Cox's challenge was to navigate Eyre Square, in the city centre, starting with a zebra crossing. Even with a guide's reassurance that the cars had stopped, it was "like taking a step into the complete unknown", she observed as she crossed the street. She lost all sense of direction and had difficulty identifying her coins when buying sweets in a shop. Taking a lift equipped with a Braille button and a speaker was a little easier, but using a cash machine was almost impossible.

"Like trying to ski uphill" was how an exhausted Turner described negotiating a ramp in a shopping centre; he also had to ask for help when getting out of a van and finding his way onto the pavement.

Heavy doors and stairs made a cafe on Shop Street a no-go area, and the cash-machine experience was, in a word, disastrous. Try as he might, Turner could neither see the screen nor insert his card from his wheelchair.

"Listen with your eyes and talk with your hands" was the advice to Nee as Heffernan explained how people often freeze when dealing with deaf people. "Eye contact is very important," she stressed. Speaking with clear lip patterns helps, but, she pointed out, if everyone learned a little sign language it would help so much more.

Galway City Council has signed up to the 1995 Barcelona Declaration, aimed at eradicating barriers for people with disabilities and ensuring cities promote equal opportunities and design services that can be used by everyone.

The Centre for Independent Living's documentary highlights the daily reality for the more than 10 per cent of people with some form of physical impairment: Galway, like most Irish cities, has much work ahead to fulfil the declaration's aims.

The council supported the hosting of the conference, as did Galway City Partnership, the development board, the city's community forum and the Western Health Board. John Tierney, the city manager, spoke of his authority's action plan for this year. It includes training staff on disability awareness and sign language, as well as commissioning an accessibility audit of public buildings.

There are also plans for a pilot "lifetime" adaptable housing scheme in Knocknacarra, on the city's west side, and a housing scheme with universal-access principles in Merlin Park, to the east.

The controversial design for redeveloping Eyre Square has also been "disability-proofed", he said.

During a subsequent debate on the forthcoming Disability Bill, he and fellow policy moulder Seamus Mannion, of the Western Health Board, were fortunate to escape much of the understandable anger and anxiety about the issue. Galway Alliance of Parents and Carers and other groups fear that the Taoiseach may stop short of his party's commitment to a rights-based Bill.
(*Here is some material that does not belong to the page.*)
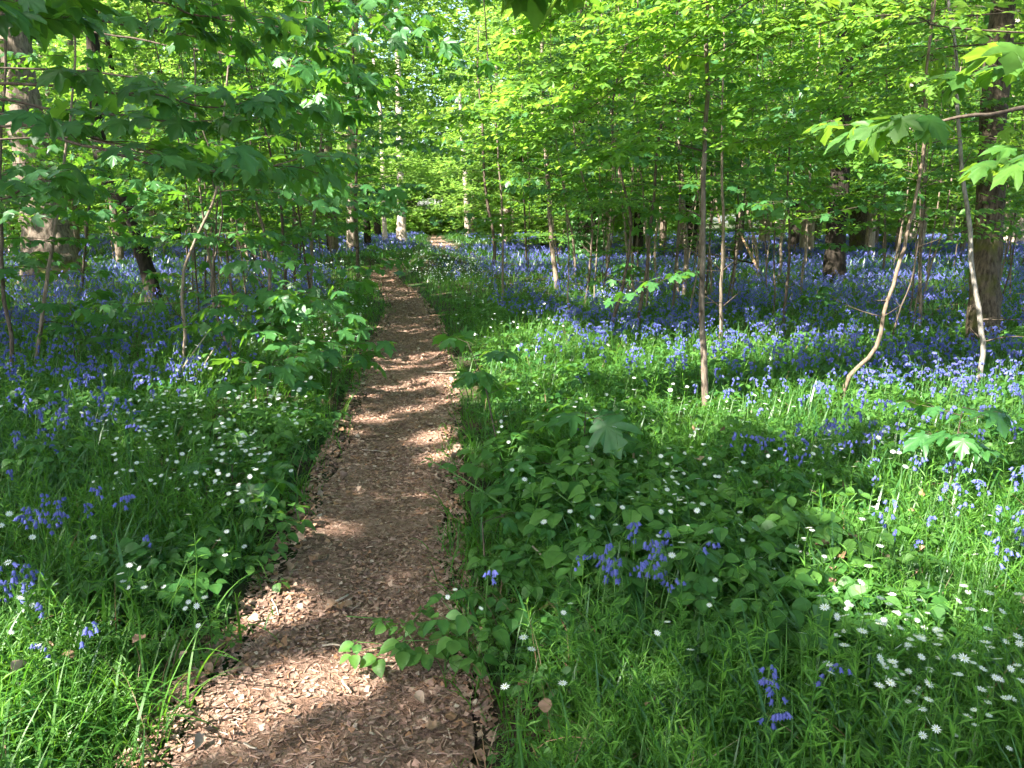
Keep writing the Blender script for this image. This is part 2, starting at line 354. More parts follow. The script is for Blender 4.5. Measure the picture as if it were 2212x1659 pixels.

As the sole politician on the panel, Cox tried to defend the Government's position, and she became upset when she was the focus of a highly personalised attack. Afterwards she told The Irish Times she didn't wish to comment on it, given the otherwise positive spirit of the conference. She did say, however, that she believes the Disability Bill will support a statutory framework of rights, independent assessment and recourse to the courts.